In civil cases where the amount in controversy exceeds two hundred fifty dollars, the right of trial by a jury of twelve is preserved to the same extent as it existed at common law. The legislature may make provision for a verdict by not less than three-fourths of the jury and, in courts not of record, may provide for a jury of not less than six or more than twelve.

[6] See Galloway v. United States, 319 U.S. 372, 63 S. Ct. 1077, 87 L. Ed. 1458 (1943); 2B Barron & Holtzoff, Federal Practice & Procedure § 1071 (Rules ed. 1961); 5 J. Moore, Federal Practice ¶ 50.02 [3], at 2331 (2d ed. 1969).

[7] Civ.R. 50(a) provides:

When Made Effect. A party who moves for a directed verdict at the close of the evidence offered by an opponent may offer evidence in the event that the motion is not granted, without having reserved the right so to do and to the same extent as if the motion had not been made. A motion for a directed verdict which is not granted is not a waiver of trial by jury even though all parties to the action have moved for directed verdicts. A motion for a directed verdict shall state the specific grounds therefor.

See Galloway v. United States, supra n. 6, 319 U.S. at 389, 63 S. Ct. at 1086, 87 L. Ed. at 1470.

[8] Merrill v. Faltin, 430 P.2d 913, 916 (Alaska 1967); National Bank of Alaska v. McHugh, 416 P.2d 239, 242 (Alaska 1966); Mallonee v. Finch, 413 P.2d 159, 160-161 (Alaska 1966); McCoy v. Alaska Brick Co., 389 P.2d 1009, 1010 (Alaska 1964); Snipes v. March, 378 P.2d 827, 828-829 (Alaska 1963).

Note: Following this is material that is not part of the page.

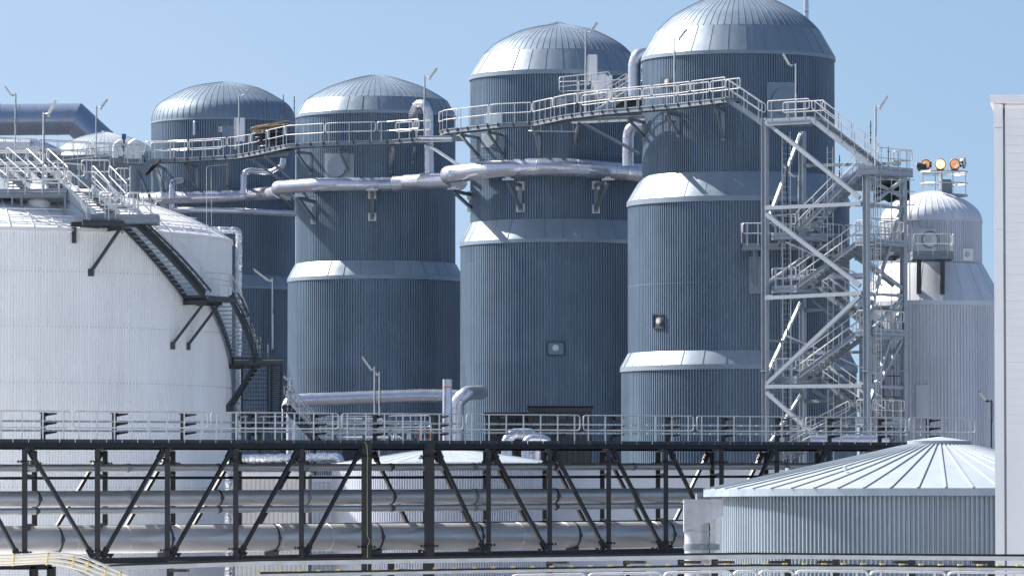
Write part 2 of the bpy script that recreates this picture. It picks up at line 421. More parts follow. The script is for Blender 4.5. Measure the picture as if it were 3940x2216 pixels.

[9] In Northern Corp. v. Saari, 409 P.2d 845, 846 (Alaska 1966) we said:

[I]f the accidental injury or death is connected with any of the incidents of one's employment, then the injury or death would both arise out of and be in the course of such employment. See also State Dept. of Highways v. Johns, 422 P.2d 855, 859 (Alaska 1967).

[10] Following Lieb's death, appellee filed with the deputy commissioner administering the Longshoremen's and Harbor Workers' Act an employer's report of death.